Una vez le escuché a alguien decir que el voto directo y universal es el peor invento que ha habido después de la bomba atómica. Apenas la frase entró en mi cerebro, mi primera reacción fue pensar que esta persona era alguien que apostaba a lo retrógrado y a lo insensato. Como respuesta, yo le pregunté que si pensaba que era mejor opción un modelo como el de los colegios electorales de EE.UU., donde alguien podía ganar aunque no obtuviese la mayoría de los votos populares pero sí la de los colegios electorales, tal como sucedió en el 2000 en las elecciones de George W. Bush vs. Al Gore y recientemente entre Hillary Clinton y Donald Trump. Al final de la noche, ganó el vino y jamás llegamos a un acuerdo.
Hoy han pasado un par de años de aquella noche, y esta conversación vino a mi mente porque estaba practicando uno de los deportes posmodernos más populares: pelear por redes sociales. El motivo no tiene mayor importancia, pero lo que sí es relevante es que volví al punto de lo que significa votar.
Últimamente he tenido la concepción de que jamás he votado, y no pensando en si el CNE ha hecho trampa o no, sino que desde que emití mi primer voto hace más de 10 años hasta hoy, no lo he hecho pensando en la propuesta del candidato, sino porque este es el que va a ganarle al otro. No he considerado si su ideología coincide con la mía o si su plan de gobierno sería efectivo. Ha sido más como escoger un gallo de pelea mesiánico que un futuro presidente.
El proceso de votar, visto de manera simplista, no es más que un proceso de selección personal masivo donde escogemos a un empleado. La diferencia está en que, cuando un entrevistador o un reclutador hace su elección, considera los resultados de conversaciones y pruebas que le hizo a todos los candidatos, y busca las características de personalidad que mejor se adecuen a lo que el cargo necesita. En Venezuela, en cambio, hemos votado porque ese es el del partido; o este sí es bueno, es diferente. Eso en un proceso de selección de personal sería el equivalente a escoger a alguien porque simplemente es distinto al empleado que quiero sacar, cualquiera que sea el motivo de su salida.
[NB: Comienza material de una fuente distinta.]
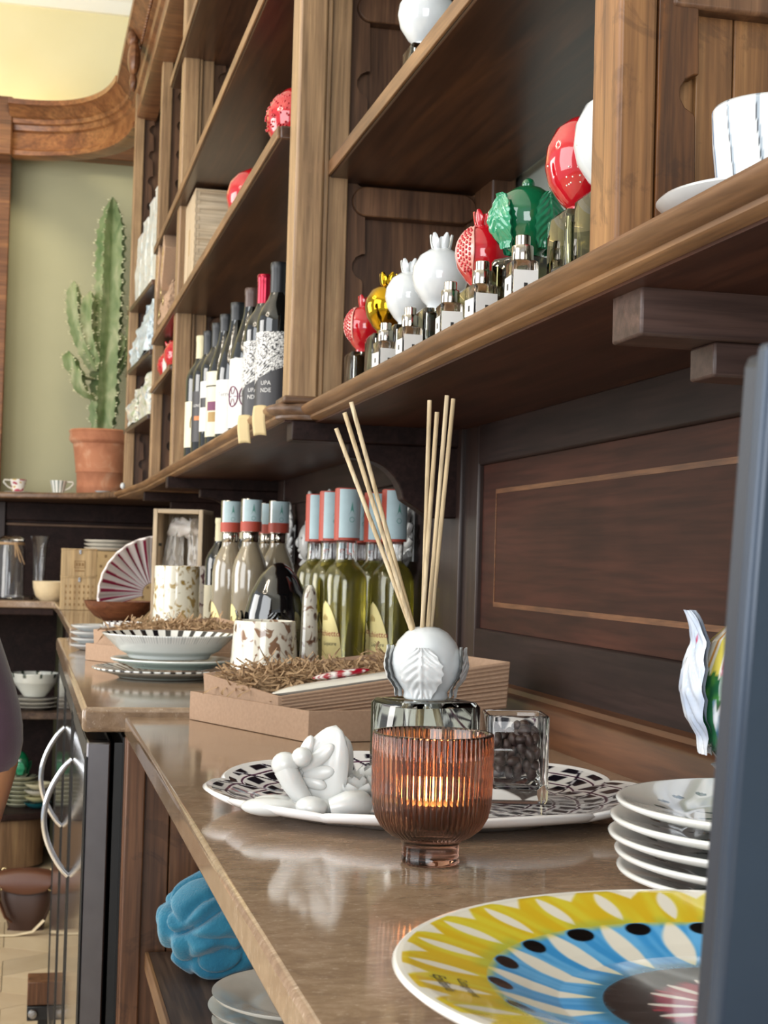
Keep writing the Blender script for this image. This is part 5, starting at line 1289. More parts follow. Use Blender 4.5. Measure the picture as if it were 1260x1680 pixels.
# ================================================================== corner ledge: cactus and espresso cups
LZ = 1.3183
pot = thing('potted_cactus', 'tall ribbed green cactus in a rimmed terracotta pot on the corner ledge', 'cactus', (0.268, 5.87, LZ))
MB().lathe([(0, 0.0), (0.082, 0.0), (0.088, 0.008), (0.0885, 0.030), (0.090, 0.034), (0.088, 0.040), (0.0905, 0.085), (0.0945, 0.090), (0.0935, 0.098), (0.106, 0.196), (0.117, 0.204), (0.121, 0.212), (0.119, 0.235), (0.124, 0.243), (0.118, 0.249), (0.106, 0.247), (0.100, 0.225), (0, 0.222)], 64).build('pot', M['terracotta'], pot)
MB().lathe([(0, 0.2225), (0.100, 0.2255), (0.099, 0.232), (0.0, 0.236)], 40).build('soil', M['soil'], pot)
def stem_mb(base, top, bend, r0, ribs_, seed, wav=26):
    rnd = random.Random(seed); base = Vector(base); top = Vector(top); L = (top-base).length; n = int(L/0.010)+4
    ctr = [base.lerp(top, i/(n-1))+Vector(bend)*sin(PI*i/(n-1)) for i in range(n)]
    mb = MB(); vs, fs = [], []; m_ = ribs_*6; tips = []
    for i, c in enumerate(ctr):
        t = i/(n-1); taper = (1-max(0, (t-0.82)/0.18)**2*0.78)*(0.72+0.28*min(1, t/0.12)); ring = []
        for k in range(m_):
            ph = (k/6.0) % 1.0; d = abs(ph-0.0) if ph < 0.5 else 1-ph
            rib = (1-d*2)**2.2
            wv = 0.16*sin(i*1.45+(k//6)*2.1)+0.08*rnd.uniform(-1, 1)
            r = r0*taper*(0.46+0.54*rib*(1+wv))
            a = TAU*k/m_+0.4; p = c+Vector((r*cos(a), r*sin(a), 0)); ring.append(p)
            if k % 6 == 0 and sin(i*1.45+(k//6)*2.1) > 0.15: tips.append((p, a))
        vs += ring
    for i in range(n-1):
        for k in range(m_): fs.append((i*m_+k, i*m_+(k+1) % m_, (i+1)*m_+(k+1) % m_, (i+1)*m_+k))
    vs.append(ctr[-1]+Vector((0, 0, r0*0.22))); fs += [((n-1)*m_+k, (n-1)*m_+(k+1) % m_, len(vs)-1) for k in range(m_)]
    mb.add(vs, fs)
    sp = MB()
    for p, a in tips:
        for q in range(3):
            d = Vector((cos(a+rnd.uniform(-.6, .6)), sin(a+rnd.uniform(-.6, .6)), rnd.uniform(-0.3, 0.6)))
            sp.tube([p, p+d*rnd.uniform(0.005, 0.010)], [0.0019, 0.0006], 4)
    return mb, sp
for k, (b, tp, bend, r0, rb_) in enumerate((((0.002, 0, 0.225), (0.010, 0, 1.125), (0.004, 0, 0), 0.058, 5), ((-0.035, -0.01, 0.47), (-0.122, -0.015, 0.800), (-0.030, 0, 0), 0.031, 4), ((-0.02, -0.02, 0.48), (-0.062, -0.02, 0.765), (-0.024, 0, 0), 0.032, 4),
                                            ((-0.03, 0.01, 0.44), (-0.134, -0.02, 0.535), (-0.02, -0.02, -0.03), 0.034, 4), ((0.04, 0.01, 0.46), (0.108, 0.0, 0.785), (0.024, 0, 0), 0.027, 4), ((0.02, 0.01, 0.48), (0.055, -0.01, 0.62), (0.02, 0, 0), 0.028, 4), ((-0.03, -0.03, 0.36), (-0.10, -0.05, 0.48), (-0.02, 0, -0.02), 0.030, 4))):
    a_, s_p = stem_mb(b, tp, bend, r0, rb_, k+1)
    st = a_.build('stem', M['cactus'], pot, smooth=50); tag(s_p.build('spines', M['spine'], st), kind='stuff')
def espresso(loc, rz, label, cf):
    t = thing('espresso_cup', label, 'cup', loc, rz, 'espresso cups on the corner ledge')
    MB().lathe(resample([(0, 0.004), (0.016, 0.004), (0.018, 0.0), (0.021, 0.001), (0.024, 0.018), (0.0315, 0.050), (0.0300, 0.050), (0.0225, 0.018), (0, 0.009)], 50), 120, cf=cf).build('body', M['vc'], t, smooth=180, fix=False)
    MB().tube([(0.023, 0, 0.014), (0.040, 0, 0.022), (0.055, 0, 0.038), (0.052, 0, 0.046), (0.030, 0, 0.045)], 0.0034, 8).build('handle', M['glaze_warm'], t, smooth=80)
    return t
def ecf1(a, r, z, i): 
    n_ = mnoise.noise(Vector((a*1.2, z*70, 2)))
    return H('a8334e') if n_ > 0.22 else (H('c8a24a') if n_ < -0.32 else H('eae6e2'))
def ecf2(a, r, z, i): return H('5d6e66') if (a*12/TAU) % 1 < 0.25 else H('e8e8e4')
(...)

Al final del día, los presidentes no son más que un empleado público que son escogidos por un tiempo determinado por medio del voto; y esta misma concepción vale para cualquier otro cargo elección popular. Tal como cualquier empleado, está sujeto a normas de un contrato, en nuestro caso, uno social que se llama Constitución y el resto de las leyes.
Por otra parte, muchas veces se habla del “voto castigo”, como desquite de una mala gestión de un presidente durante su período, pero ¿A quién castiga realmente un voto motivado por la venganza? Comprendo que es la manera que tiene el ciudadano de mostrar descontento, sobre todo en sistemas políticos que están dominados primariamente por dos grandes partidos políticos; pero la mayoría de las veces sale perdiendo la población.
Con todo esto en mi cabeza fue como logré cerrar aquella conversación de hace unos años. El problema esencial no está en si el voto es de primer o segundo grado, sino en cómo se entiende o la motivación del voto. El Jefe de Gobierno no es alguien que nos hace el favorcito, y por eso cualquier concepción paternalista del Estado y sus actores falla con el tiempo, porque está errada desde el comienzo.
En el momento que entendamos que él (o ella, aunque aún no haya una presidente en la historia venezolana ni estadounidense) es un empleado de la población, cambiará la forma en la que elegimos a nuestros representantes y por ende el resultado será otro. Resolvamos nuestros daddy issues que nos invitan a buscar figuras paternales superheroícas o mesiánicas donde no las hay por otros medios que no sean el voto. Amén.